Among those of us living here in the retirement community, the emotions of the young are alive and well. People actually fall in love around here. Imagine. And they feel envy, sometimes anger, and even silly spontaneous joy. People around here are like that.
People around here. Actually, I’m
talking about me. No, I’ve not fallen in love; I’m still pleasantly and
lovingly well connected to my husband of long-standing. But once or twice I’ve
felt a two-year-old temper tantrum coming on. No, I didn’t throw myself on the
floor, screaming and kicking my legs. (That would have been a spectacle.) I
managed to squelch it before that point. I am at least that mature.
But just last evening I stood back
and watched myself wallowing in those adolescent feelings of being left out, on
the outside of the in-group, looking in with longing. Excluded.
There’s a group of people here
that often eat together. They sit at a big round table and I watch them
laughing and having what I suppose to be scintillating conversation. They’re
all so well-groomed, while I am feeling rather sloppily put together this
evening. I’m again on the outside wishing I were one of them. Cheerleaders all
of them.
When I was a teenager, I longed to be a cheerleader. They were the pinnacle, the top of the heap. They were all beautiful and had cute names liked Tammy or Debbie or Christy or Misty or Frosty. They jumped and danced and leaped, making the crowds yell in enthusiasm. They were at the center.
The cheerleaders. Not the actual football players. (I never wanted to be football player. I don’t even like the sport—a bunch of big bullies bumping each other and causing brain injuries. Not for me.) It was all about being a cheerleader.
I wasn’t anywhere close to Them. Well, actually, I did get sort of close when I was in the eighth grade. I joined the flag twirling squad. We practiced in the football field during PE class and after school—marching and learning how to manipulate the blue and white (school colors) flags. Several time we even preformed during the junior varsity half-times.
I can prove I was a flag twirler.
I have a black-and-white photo of me in profile with my pony tail, my short
skirt, and my broom-stick legs. Standing at attention, holding my flags. Ready
for action.
So, I did my part to encourage
Team Spirit, although we all knew there were levels. The flag-twirlers were at
the bottom, followed by the pom pom girls, and at the top, of course, the
actual cheerleaders.
I thought those days of
cheerleader-envy were long gone. That I no longer had to bother with feeling
left out. I guess not.
Stop it! I tell myself. I’m
not an adolescent, no matter these occasional emotions. All those people eating
together are not cheerleaders. Actually, all of them are my friends. Probably
they’d welcome me at their table (especially if they knew what they were
missing :).
I know what to do when I catch
myself drudging up old emotions. I write about them. Writing is one of my ways
of coping with life. Often I can write my way out of a problem to a solution.

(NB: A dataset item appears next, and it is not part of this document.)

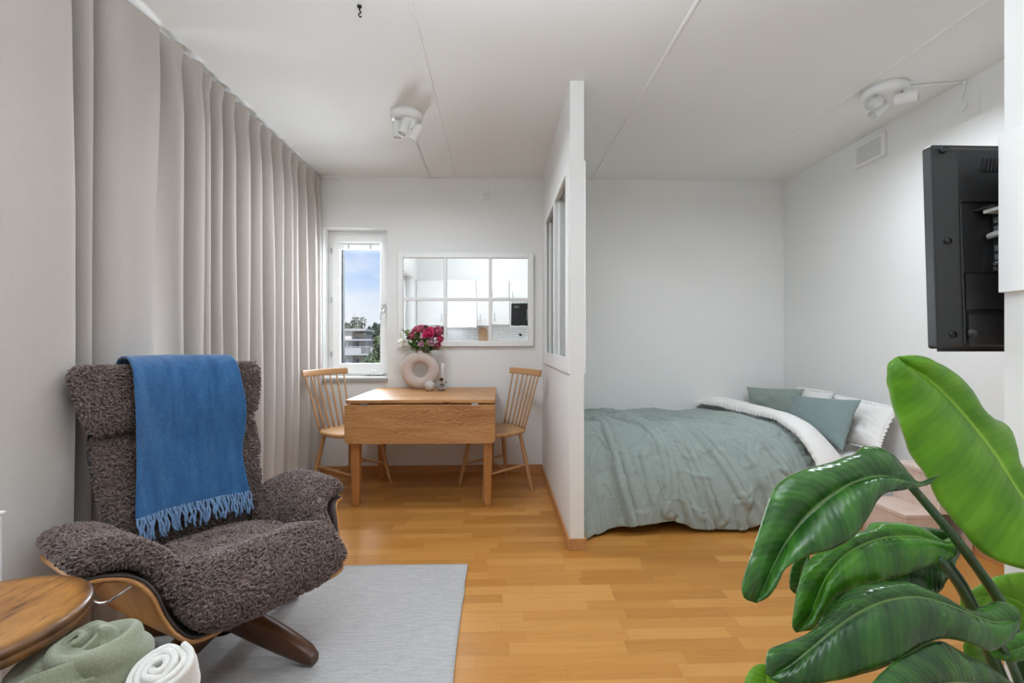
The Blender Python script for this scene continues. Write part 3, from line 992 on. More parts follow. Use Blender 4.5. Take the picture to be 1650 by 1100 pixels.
def build_flowers():
    r = random.Random(11)
    root = at(682, 572, 3.79)
    roses = [('rose', 'bright pink rose in the middle of the bouquet', (691, 537), .042, 'pink_petal', (.1, -.9, .5), 3.74),
             ('rose', 'muted pink rose at the upper right of the bouquet', (705, 534), .037, 'rose_petal', (.5, -.7, .6), 3.76),
             ('rose', 'small vivid pink rose at the far right of the bouquet', (708, 546), .026, 'pink_petal', (.8, -.6, .2), 3.76),
             ('rose', 'dusky rose at the lower right of the bouquet', (704, 557), .029, 'rose_petal', (.5, -.8, -.2), 3.75),
             ('rose', 'reddish rose at the top of the bouquet', (675, 531), .040, 'rose_petal', (-.2, -.5, .85), 3.80),
             ('rose', 'dusky rose beside the white lily', (663, 541), .031, 'rose_petal', (-.6, -.6, .5), 3.79),
             ('carnation', 'pale mauve carnation at the centre right of the bouquet', (695, 551), .027, 'pale_petal', (.1, -1, .1), 3.73),
             ('carnation', 'pale mauve carnation low in the bouquet above the vase neck', (679, 554), .021, 'pale_petal', (-.1, -1, .2), 3.74),
             ('carnation', 'small pale pink carnation behind the bright pink rose', (684, 541), .026, 'pale_petal', (-.3, -.8, .4), 3.77)]
    for nm, lb, (px, py), rad, mt, ax, d in roses:
        rose(nm, lb, at(px, py, d), ax, rad, M[mt], root, r)
    # lily
    h = at(657, 549, 3.77)
    t = thing('lily', 'white lily at the left of the bouquet', 'flower', tuple(h), group='flowers in the ring vase')
    ax = np.array((-.85, -.45, .1)); ax /= np.linalg.norm(ax)
    e1 = np.cross(ax, (0, 0, 1)); e1 /= np.linalg.norm(e1); e2 = np.cross(ax, e1)
    b = MB()
    for k in range(9):
        a = k * 2 * PI / 6 + (.5 if k >= 6 else 0)
        o = math.cos(a) * e1 + math.sin(a) * e2
        petal(b, ax * .0, ax * (.9 if k < 6 else 1.3) + o * .62, ax, .100 if k < 6 else .08, .020, -.5 if k < 6 else .2, 5, 7, .2, .05)
    b.build('bloom', M['white_petal'], t, smooth=True, solid=.0008)
    s = MB()
    s.tube(spline([(0, 0, 0), (root - h) * .5 - ax * .02, root - h], 9), .0028, 6)
    for k in range(5):
        a = k * 1.3
        o = math.cos(a) * e1 + math.sin(a) * e2
        petal(s, -ax * .006, ax * 1.0 + o * .45, ax, .05, .007, .1, 3, 5, .3, .05)
    s.build('stem', M['flower_green'], t, smooth=True)
    # greenery
    sp = [('green sprig standing tall in the middle of the bouquet', (672, 540), 'flower_olive', 3.81), ('dark leafy sprig leaning left under the lily', (661, 556), 'flower_green', 3.77),
          ('leafy green sprig spilling over the right of the vase neck', (702, 562), 'flower_green', 3.74), ('leafy green sprig spilling over the left of the vase neck', (671, 561), 'flower_green', 3.75),
          ('olive sprig behind the bright pink rose', (687, 533), 'flower_olive', 3.82), ('slim leafy sprig between the pale carnations', (688, 557), 'flower_olive', 3.73),
          ('slim green sprig rising at the upper left of the bouquet', (654, 537), 'flower_olive', 3.80)]
    for lb, (px, py), mt, d in sp:
        tip = at(px, py, d)
        t = thing('leafy_sprig', lb, 'foliage', tuple(root), group='greenery in the ring vase')
        rel = tip - root
        P = spline([(0, 0, 0), rel * .5 + (0, 0, .012), rel], 12)
        MB().tube(P, .0018, 5).build('stem', M['flower_green'], t, smooth=True)
        L = MB()
        for k in range(24):
            q = P[min(11, 3 + int(k * 8 / 23))]
            d2 = rel / np.linalg.norm(rel) * .7 + np.array((r.uniform(-1, 1), r.uniform(-1, .5), r.uniform(-.6, .9)))
            petal(L, q, d2, (0, -.3, 1), r.uniform(.036, .058), r.uniform(.009, .015), r.uniform(-.6, .5), 3, 5, .2, .05)
        L.build('leaf', M[mt], t, smooth=True, solid=.0006)
    # thin dry grasses arching out
    for lb, P in (('thin grey grass blade arching left out of the vase', [(672, 565), (662, 563), (652, 565), (648, 568)]), ('thin brown grass blade arching right out of the vase', [(692, 563), (706, 561), (716, 566)])):
        Q = np.array([at(x, y, 3.775) for x, y in P])
        o = MB().tube(spline(Q, 12), np.linspace(.0022, .0008, 12), 5).build('grass_blade', M['flower_olive'], smooth=True)
        tag(o, lb, 'foliage', 'greenery in the ring vase')


build_flowers()

# little vases and candle
o = MB().lathe([(.004, 0), (.022, .0), (.034, .010), (.041, .026), (.0405, .036), (.042, .040), (.0395, .045), (.040, .050), (.034, .062), (.022, .071), (.016, .073), (.0165, .080), (.014, .081), (.012, .072), (.003, .07)],
               (0, 0, 0)).build('bud_vase', M['grey_ceramic'], smooth=True)
o.location = (-.520, 3.655, TZ)
tag(o, 'small round grey ceramic bud vase in front of the ring vase', 'vase')
j = thing('bud_vase', 'small clear glass bud vase with a dried flower, beside the round grey one', 'vase', (-.430, 3.665, TZ))
MB().lathe([(.003, .001), (.030, .001), (.034, .010), (.033, .026), (.020, .036), (.015, .040), (.0155, .052), (.013, .052), (.0128, .040), (.018, .033), (.030, .024), (.031, .010), (.028, .006), (.003, .006)]).build('body', M['bottle_glass'], j, smooth=True)
d = thing('dried_flower', 'dried brown flower sticking out of the clear glass bud vase', 'flower', (-.430, 3.665, TZ + .012))
MB().tube(spline([(0, 0, 0), (.002, 0, .035), (-.002, -.002, .07)], 8), .0013, 5).build('stem', M['dried_brown'], d)
b = MB()
rr = random.Random(5)
for k in range(22):
    petal(b, (-.002, -.002, .068), (rr.uniform(-1, 1), rr.uniform(-1, 1), rr.uniform(-.3, 1)), (0, 0, 1), .024, .006, .4, 3, 4)
b.build('bloom', M['dried_brown'], d, smooth=True)
b = MB()
b.tube([(0, 0, .01), (.02, -.002, .035), (.035, 0, .05)], .0009, 5).ball((.036, 0, .052), .0055, 8)
b.build('side_bud', M['dried_brown'], d, smooth=True)
c = thing('taper_candle', 'tall white taper candle behind the small bud vases', 'candle', (-.440, 3.825, TZ))
MB().lathe([(.002, 0), (.034, 0), (.034, .006), (.018, .012), (.014, .030), (.016, .034), (.0125, .034), (.0125, .02), (.002, .02)]).build('holder', M['bottle_glass'], c, smooth=True)
MB().lathe([(.002, .021), (.0115, .021), (.0112, .20), (.008, .206), (.001, .207)]).build('wax', M['candle_wax'], c, smooth=True)
MB().cyl((0, 0, .205), (0, 0, .216), .0008, n=6).build('wick', M['dried_brown'], c)


# ================================================================== rug
def build_rug():
    x0, x1, y0, y1 = -1.30, -.142, .22, 2.312
    n, m = 60, 90
    xs = np.linspace(x0, x1, n); ys = np.linspace(y0, y1, m)
    X, Y = np.meshgrid(xs, ys)
    ex = vnoise(Y * 9, X * 0, 2) * .003
    Z = .0115 + .0012 * vnoise(X * 6, Y * 6, 4)
    X = X + ex * (np.abs(X - (x0 + x1) / 2) > .55)
    Y = Y + vnoise(X * 9, Y * 0 + 1, 3) * .003 * ((Y > 2.28) | (Y < .25))
    G = np.stack([X, Y, Z], 2)
    o = MB().grid(G).build('rug', M['rug_wool'], smooth=True, solid=-.009)
    tag(o, 'off-white flat-woven rug under the brown armchair', 'rug')
build_rug()


# ================================================================== sheepskin armchair
def cushion_grids(P, T, nu=40, nv=40, k=.12, p=4.0, q=2.0):
    """closed pad: returns two grids (front, back) that share their outline"""
    a = np.sin(np.linspace(-PI / 2, PI / 2, nu)); b = np.sin(np.linspace(-PI / 2, PI / 2, nv))
    U, V = np.meshgrid(a, b)
    X = U * np.sqrt(1 - k * V ** 4); Y = V * np.sqrt(1 - k * U ** 4)
    e = np.clip(1 - np.abs(U) ** p, 0, 1) ** (1 / q) * np.clip(1 - np.abs(V) ** p, 0, 1) ** (1 / q)
    return P(X, Y, e * T(X, Y)), P(X, Y, -e * T(X, Y))


def tufts(mb, G, flip, density, h, r, sd, keep=None, mask=None):
    """woolly curls standing on a grid surface"""
    g = np.random.default_rng(sd)
    N = normals(G) * (-1 if flip else 1)
    A = np.linalg.norm(np.cross(G[1:, 1:] - G[:-1, :-1], G[1:, :-1] - G[:-1, 1:]), axis=2) / 2
    if mask is not None:
        A = A * mask[:-1, :-1]
    cnt = int(A.sum() * density)
    idx = g.choice(A.size, cnt, p=(A / A.sum()).ravel())
    j, i = np.unravel_index(idx, A.shape)
    fu, fv = g.random(cnt)[:, None], g.random(cnt)[:, None]
    def bil(Q):
        return (Q[j, i] * (1 - fu) + Q[j, i + 1] * fu) * (1 - fv) + (Q[j + 1, i] * (1 - fu) + Q[j + 1, i + 1] * fu) * fv
    p, n = bil(G), bil(N)
    n /= np.linalg.norm(n, axis=1)[:, None] + 1e-9
    if keep is not None:
        m = keep(p); p, n = p[m], n[m]; cnt = len(p)
    # neighbouring curls lean together
    big = np.stack([vnoise(p[:, 0] * 22, p[:, 1] * 22 + p[:, 2] * 17, sd), vnoise(p[:, 1] * 22 + 5, p[:, 2] * 22 + p[:, 0] * 9, sd + 1), vnoise(p[:, 2] * 22, p[:, 0] * 22, sd + 2)], 1)
    t = big * 1.1 + g.normal(size=(cnt, 3)) * .55 + np.array((0, 0, -.35))
    t -= n * (t * n).sum(1)[:, None]
    t /= np.linalg.norm(t, axis=1)[:, None] + 1e-9
    s = np.cross(n, t)
    hh = (h * g.uniform(.7, 1.3, cnt))[:, None]
    rr = (r * g.uniform(.75, 1.25, cnt))[:, None]
    C = [p - n * .003, p + n * hh * .55 + t * hh * .15, p + n * hh * .95 + t * hh * .55, p + n * hh * .80 + t * hh * 1.05]
    W = [.75, 1.0, .85, .30]
    ax = [t, t * .7 - n * .3, t * .1 - n * .9, -n]
    V = np.zeros((cnt, 4, 3, 3))
    for k in range(4):
        for q in range(3):
            a = q * 2 * PI / 3 + .5
            V[:, k, q] = C[k] + rr * W[k] * (math.cos(a) * s + math.sin(a) * ax[k])
    base = (np.arange(cnt) * 12)[:, None]
    F = []
    for k in range(3):
        for q in range(3):
            F.append(base + np.array([[k * 3 + q, k * 3 + (q + 1) % 3, (k + 1) * 3 + (q + 1) % 3, (k + 1) * 3 + q]]))
    Fq = np.concatenate(F)
    tip = base + np.array([[9, 10, 11]])
    mb.add(V.reshape(-1, 3), Fq.tolist() + tip.tolist())
    return mb


def smooth01(x):
    x = np.clip(x, 0, 1)
    return x * x * (3 - 2 * x)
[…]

Insight comes through the process, not before I start. It’s the Spirit’s way of
taking my hand and helping me find my way out of the dark part of the forest.
There’s light at the end of the page.
So, I write in my journal and when
I read it back to myself, I often start laughing. Now that’s healthy. I need to
laugh at myself on a regular basis. It’s the path to sanity. Maybe even to
maturity.
Yes, I am all those ages from
two-years-old, through adolescence, and on up to now. But I’m more than the sum
of rehashed emotions. I’m a beloved child of God. I belong to him. I’m included
in the deepest sense possible, a part of the people of God.
In fact, I think I’ll invite some
of those friends to eat at my table. Maybe we can laugh together.
Old/young/ageless, all of us—better than cheerleaders!